I'm seriously not trolling you. I believe what you are suggesting is convoluting the topic.
Pardon, but I'm not sure how else I'm supposed to interpret you calling the fact that I'm not a classical monotheist - and that I'm not demanding everyone else in this thread limit the conversation to that type of theism - "sad."
Why do gods need human languages to communicate with humans? If anything, they need to appear to you in person first. If they never do, what use is a language spoken audibly?
I don't see why it would be necessary for the gods to appear "in person" to communicate with you, especially for gods that are not persons, per se. Nor is language exclusively oratory. It's also written, and to some, directly communicated within the mind. I'd say that's the general default for conversations with gods for those who feel they have them - a sort of telepathy, not spoken word.

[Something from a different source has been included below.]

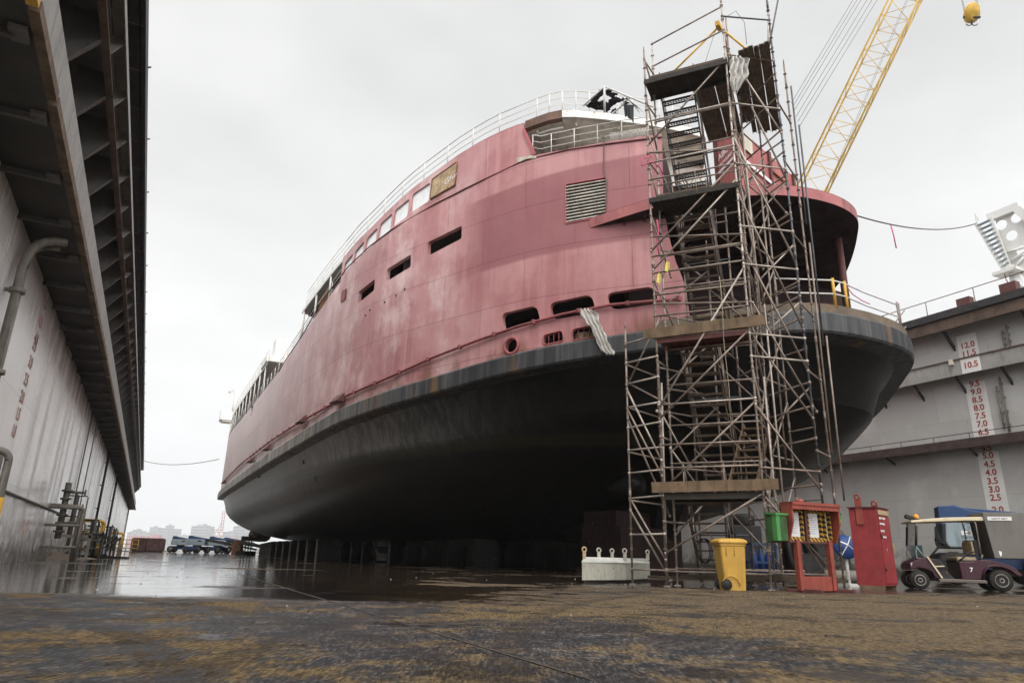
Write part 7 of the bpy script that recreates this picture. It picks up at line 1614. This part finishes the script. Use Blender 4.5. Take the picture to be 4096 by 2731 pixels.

The really big question for me, however, is this one: "when you ask questions about God (or gods), how do you suppose you are going to answer them, and how will you know you've answered correctly?" Are you not assuming that somehow or other, you are going to have access to God/god's thoughts, or that somebody else will?
These are very important questions! They are, however, a bit beyond the scope of this thread. Not sure when and if I would get around to making a discussion/debate topic about this, so certainly feel free to if the mood strikes.
I guess it depends on how one defines a "god", so for clarification, what would be your criteria?
For this thread I specifically want to avoid defining others' gods for them. Whoever your gods are, and whatever your theology is that provides additional teachings about the nature of those gods, is fair game. To me, part of what makes this discussion interesting is how answers will differ based on one's variety of theism and the associated theology.
In my experience, They do. They communicate with me through words, signs, images and divination.
Would you consider these things "human languages?" In a way, this brings up the issue of what makes a language human. I mean, when I created the thread I was thinking specifically things like Spanish, Japanese, Russian, and so forth... but signs, images, things we don't usually call "languages" are also part of language, right? I don't know - I'm not a linguist.